Your goal
Tally the lines in the records underneath that contain the string "scene", and state the figure by itself.

Data section

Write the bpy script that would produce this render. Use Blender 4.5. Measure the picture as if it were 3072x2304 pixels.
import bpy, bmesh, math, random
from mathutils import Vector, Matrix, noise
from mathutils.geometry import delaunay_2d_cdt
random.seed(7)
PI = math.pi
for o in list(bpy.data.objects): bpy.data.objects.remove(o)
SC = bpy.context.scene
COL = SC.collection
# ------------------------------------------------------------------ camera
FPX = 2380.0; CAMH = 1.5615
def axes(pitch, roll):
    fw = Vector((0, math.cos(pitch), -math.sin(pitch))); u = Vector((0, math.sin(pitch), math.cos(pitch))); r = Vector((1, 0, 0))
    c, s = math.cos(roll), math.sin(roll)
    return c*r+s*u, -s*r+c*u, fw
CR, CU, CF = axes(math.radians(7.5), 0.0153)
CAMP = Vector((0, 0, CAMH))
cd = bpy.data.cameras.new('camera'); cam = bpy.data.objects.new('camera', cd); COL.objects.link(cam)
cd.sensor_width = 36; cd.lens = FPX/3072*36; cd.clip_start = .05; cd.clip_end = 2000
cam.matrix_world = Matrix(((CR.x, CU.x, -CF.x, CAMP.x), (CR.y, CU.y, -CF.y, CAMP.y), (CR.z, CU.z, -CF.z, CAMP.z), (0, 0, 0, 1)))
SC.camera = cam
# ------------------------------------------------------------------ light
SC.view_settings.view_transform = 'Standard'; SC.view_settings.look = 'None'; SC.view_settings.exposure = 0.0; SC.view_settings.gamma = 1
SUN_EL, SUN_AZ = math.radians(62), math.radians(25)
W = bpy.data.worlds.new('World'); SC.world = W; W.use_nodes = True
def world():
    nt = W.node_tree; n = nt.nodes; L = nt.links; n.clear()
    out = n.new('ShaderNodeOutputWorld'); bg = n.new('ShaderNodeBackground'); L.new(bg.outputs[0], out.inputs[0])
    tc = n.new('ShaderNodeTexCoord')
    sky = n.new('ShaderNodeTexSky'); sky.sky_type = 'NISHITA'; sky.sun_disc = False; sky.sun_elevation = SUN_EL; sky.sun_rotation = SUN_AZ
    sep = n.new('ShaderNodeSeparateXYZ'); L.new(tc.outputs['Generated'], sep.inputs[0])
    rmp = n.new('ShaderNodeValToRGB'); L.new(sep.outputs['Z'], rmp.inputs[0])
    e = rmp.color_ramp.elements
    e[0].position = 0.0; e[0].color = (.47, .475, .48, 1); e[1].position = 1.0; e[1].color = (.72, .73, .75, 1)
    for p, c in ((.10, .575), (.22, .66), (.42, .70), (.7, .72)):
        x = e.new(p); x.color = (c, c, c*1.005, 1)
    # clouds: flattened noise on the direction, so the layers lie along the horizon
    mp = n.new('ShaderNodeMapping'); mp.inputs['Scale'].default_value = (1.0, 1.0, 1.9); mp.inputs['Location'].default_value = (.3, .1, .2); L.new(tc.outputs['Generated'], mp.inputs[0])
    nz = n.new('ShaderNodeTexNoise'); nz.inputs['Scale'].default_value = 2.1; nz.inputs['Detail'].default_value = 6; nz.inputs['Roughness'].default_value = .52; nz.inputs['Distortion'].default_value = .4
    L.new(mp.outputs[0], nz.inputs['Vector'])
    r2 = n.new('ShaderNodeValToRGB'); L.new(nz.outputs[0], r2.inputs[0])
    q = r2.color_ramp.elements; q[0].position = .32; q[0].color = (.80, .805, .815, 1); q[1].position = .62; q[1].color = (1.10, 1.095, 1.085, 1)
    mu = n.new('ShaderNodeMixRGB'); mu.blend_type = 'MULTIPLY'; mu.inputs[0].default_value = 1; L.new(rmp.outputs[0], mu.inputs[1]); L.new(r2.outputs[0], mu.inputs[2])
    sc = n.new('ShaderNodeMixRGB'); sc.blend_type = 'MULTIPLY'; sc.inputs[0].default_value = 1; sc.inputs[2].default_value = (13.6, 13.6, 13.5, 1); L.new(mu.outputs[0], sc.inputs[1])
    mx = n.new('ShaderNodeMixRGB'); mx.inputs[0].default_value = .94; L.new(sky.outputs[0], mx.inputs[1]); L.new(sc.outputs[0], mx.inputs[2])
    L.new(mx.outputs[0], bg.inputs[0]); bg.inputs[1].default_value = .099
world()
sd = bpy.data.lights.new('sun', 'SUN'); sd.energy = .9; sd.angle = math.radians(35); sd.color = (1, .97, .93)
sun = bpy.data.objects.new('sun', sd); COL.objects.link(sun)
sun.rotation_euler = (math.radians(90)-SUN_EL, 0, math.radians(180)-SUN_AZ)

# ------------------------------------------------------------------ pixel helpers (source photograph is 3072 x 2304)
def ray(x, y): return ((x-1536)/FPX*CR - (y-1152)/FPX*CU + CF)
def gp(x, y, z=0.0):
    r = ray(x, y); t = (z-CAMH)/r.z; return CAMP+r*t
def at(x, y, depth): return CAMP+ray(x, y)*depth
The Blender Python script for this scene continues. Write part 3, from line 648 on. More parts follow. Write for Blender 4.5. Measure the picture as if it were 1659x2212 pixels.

Task response
2